La foi fait grandir l’espérance et nous permet de rester debout et actifs pour le bien de tous, avec les yeux et le cœur tournés vers le Christ qui a vaincu la mort et qui nous a promis que le mal n’aura pas le dernier mot sur cette terre : « Le juste vivra par sa fidélité ».
L’année 2025 est une année sainte, car nous célébrons les 2 025 ans de la naissance du Christ, le Sauveur du monde. Et justement, le pape François l’avait placé sous le signe de l’espérance avec cette phrase de saint Paul : « l’espérance ne déçoit pas », en nous invitant à être des pèlerins d’espérance en ce monde. Ce n’était pas un choix au hasard, il faisait clairement référence à la situation du monde. Alors que la guerre sévit depuis quelques années dans notre monde et que nous subissons en plus les aleas du changement climatique avec les défis que cela représente pour notre humanité.
Nous pouvons retenir pour nous cet appel du Seigneur à devenir des pèlerins d’espérance en renouvelant notre amour du Christ et notre amour des autres. Cela se manifeste de façon très concrète par le don de nous-mêmes, à l’image du Christ qui a donné sa vie pour nous. Et ce don, nous le vivons en nous mettant au service des autres comme nous y invite Jésus dans l’Évangile.
Dans une société ou trop souvent l’intérêt personnel prime sur le bien commun, cela demande d’aller à contre-courant de la mentalité ambiante, avec humilité, comme les « simples serviteurs » de l’Évangile, mais toujours avec ce désir profond de faire grandir le Règne de Dieu, c’est-à-dire d’étendre son amour qui guérit les blessures du temps, qui répare ce qui a été brisé, qui réconcilie, qui pardonne. En un mot qui rend la vie plus belle comme cette église restaurée.

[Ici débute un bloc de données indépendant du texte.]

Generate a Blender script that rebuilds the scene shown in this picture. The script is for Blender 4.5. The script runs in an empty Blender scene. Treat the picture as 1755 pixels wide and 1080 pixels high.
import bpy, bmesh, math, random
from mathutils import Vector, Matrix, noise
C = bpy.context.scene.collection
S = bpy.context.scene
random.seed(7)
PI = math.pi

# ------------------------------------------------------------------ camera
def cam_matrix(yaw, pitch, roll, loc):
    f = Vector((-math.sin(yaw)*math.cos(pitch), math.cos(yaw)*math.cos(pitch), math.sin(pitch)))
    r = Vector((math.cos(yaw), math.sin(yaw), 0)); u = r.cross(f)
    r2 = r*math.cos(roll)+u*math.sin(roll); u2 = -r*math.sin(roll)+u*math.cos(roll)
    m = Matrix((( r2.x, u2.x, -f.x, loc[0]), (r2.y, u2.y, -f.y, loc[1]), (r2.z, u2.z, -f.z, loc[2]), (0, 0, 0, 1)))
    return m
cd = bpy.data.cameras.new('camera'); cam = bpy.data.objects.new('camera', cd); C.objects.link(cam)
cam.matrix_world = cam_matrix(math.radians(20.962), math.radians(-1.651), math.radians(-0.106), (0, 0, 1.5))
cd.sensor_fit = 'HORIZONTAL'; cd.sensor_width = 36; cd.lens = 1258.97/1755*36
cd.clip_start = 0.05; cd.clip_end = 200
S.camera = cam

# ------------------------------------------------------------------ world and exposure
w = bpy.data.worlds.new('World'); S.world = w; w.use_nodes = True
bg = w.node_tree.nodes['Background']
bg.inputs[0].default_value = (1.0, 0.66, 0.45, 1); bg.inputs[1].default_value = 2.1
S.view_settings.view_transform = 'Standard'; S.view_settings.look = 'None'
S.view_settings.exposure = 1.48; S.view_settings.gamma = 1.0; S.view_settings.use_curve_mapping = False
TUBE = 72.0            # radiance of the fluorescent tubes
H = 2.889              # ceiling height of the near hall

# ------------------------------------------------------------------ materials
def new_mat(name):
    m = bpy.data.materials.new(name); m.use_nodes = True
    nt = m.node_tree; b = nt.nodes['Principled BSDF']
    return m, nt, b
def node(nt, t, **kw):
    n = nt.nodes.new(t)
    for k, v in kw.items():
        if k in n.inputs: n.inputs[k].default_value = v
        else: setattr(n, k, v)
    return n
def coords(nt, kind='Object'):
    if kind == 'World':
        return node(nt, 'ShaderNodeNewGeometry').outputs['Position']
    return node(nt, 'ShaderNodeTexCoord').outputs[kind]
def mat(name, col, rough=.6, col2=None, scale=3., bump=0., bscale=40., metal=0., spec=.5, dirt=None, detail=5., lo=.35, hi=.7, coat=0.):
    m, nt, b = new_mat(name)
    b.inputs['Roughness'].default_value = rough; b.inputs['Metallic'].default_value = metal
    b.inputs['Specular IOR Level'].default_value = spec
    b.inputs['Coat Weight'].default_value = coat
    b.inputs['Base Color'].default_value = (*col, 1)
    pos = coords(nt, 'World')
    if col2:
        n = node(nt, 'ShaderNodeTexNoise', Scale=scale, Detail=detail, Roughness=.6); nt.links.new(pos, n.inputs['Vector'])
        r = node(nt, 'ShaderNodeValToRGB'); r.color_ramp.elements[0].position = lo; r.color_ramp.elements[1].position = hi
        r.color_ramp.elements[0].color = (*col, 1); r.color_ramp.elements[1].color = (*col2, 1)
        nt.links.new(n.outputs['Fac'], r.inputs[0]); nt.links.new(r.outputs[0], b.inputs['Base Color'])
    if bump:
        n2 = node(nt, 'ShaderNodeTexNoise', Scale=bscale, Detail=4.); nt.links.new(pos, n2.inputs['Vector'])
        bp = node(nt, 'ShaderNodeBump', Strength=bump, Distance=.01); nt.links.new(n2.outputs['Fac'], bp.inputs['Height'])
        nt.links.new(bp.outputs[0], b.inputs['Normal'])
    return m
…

Enfin, je souhaite dire un mot aussi de cette nouvelle cloche que je ne vais pas seulement bénir, mais baptiser. Un peu comme notre propre baptême, elle reçoit un nom, nous prions la litanie des saints. Cela peut paraître un peu curieux ! C’est parce que cette cloche a un rôle liturgique, et aussi missionnaire !
Un rôle liturgique, car la cloche fait en quelque sorte résonner la louange des fidèles qui viennent célébrer un moment essentiel de leur vie. Elle exprime la joie des fidèles lors des baptêmes, des mariages. Le glas sonne lors des obsèques, exprimant la tristesse tout en rappelant notre espérance chrétienne.
Mais la cloche a aussi un rôle missionnaire, car elle diffuse au loin ce que vivent les chrétiens dans l’église, elle porte au monde le témoignage de l’action de Dieu dans nos vies, rappelant à tous que des personnes se rassemblent et prient dans l’église.
J’ajoute qu’elle joue un rôle d’appel, sonnant avant la messe pour rappeler à chacun l’invitation de notre Seigneur Jésus à participer à l’Eucharistie, source et sommet de notre vie chrétienne. Concrètement, la cloche nous transmet ce rappel : « N’oubliez pas la messe… et n’oubliez pas d’arriver à l’heure ! »
Frères et sœurs, chers amis, voyez que tout nous invite ici à l’espérance, et cette magnifique église restaurée par la volonté de la municipalité et de l’État de préserver ce patrimoine. Elle porte dans ses pierres le témoignage de la foi des fidèles qui de siècle en siècle ont accueilli ici le don de Dieu dans les sacrements comme nous les recevons aujourd’hui au cours de cette messe. Amen.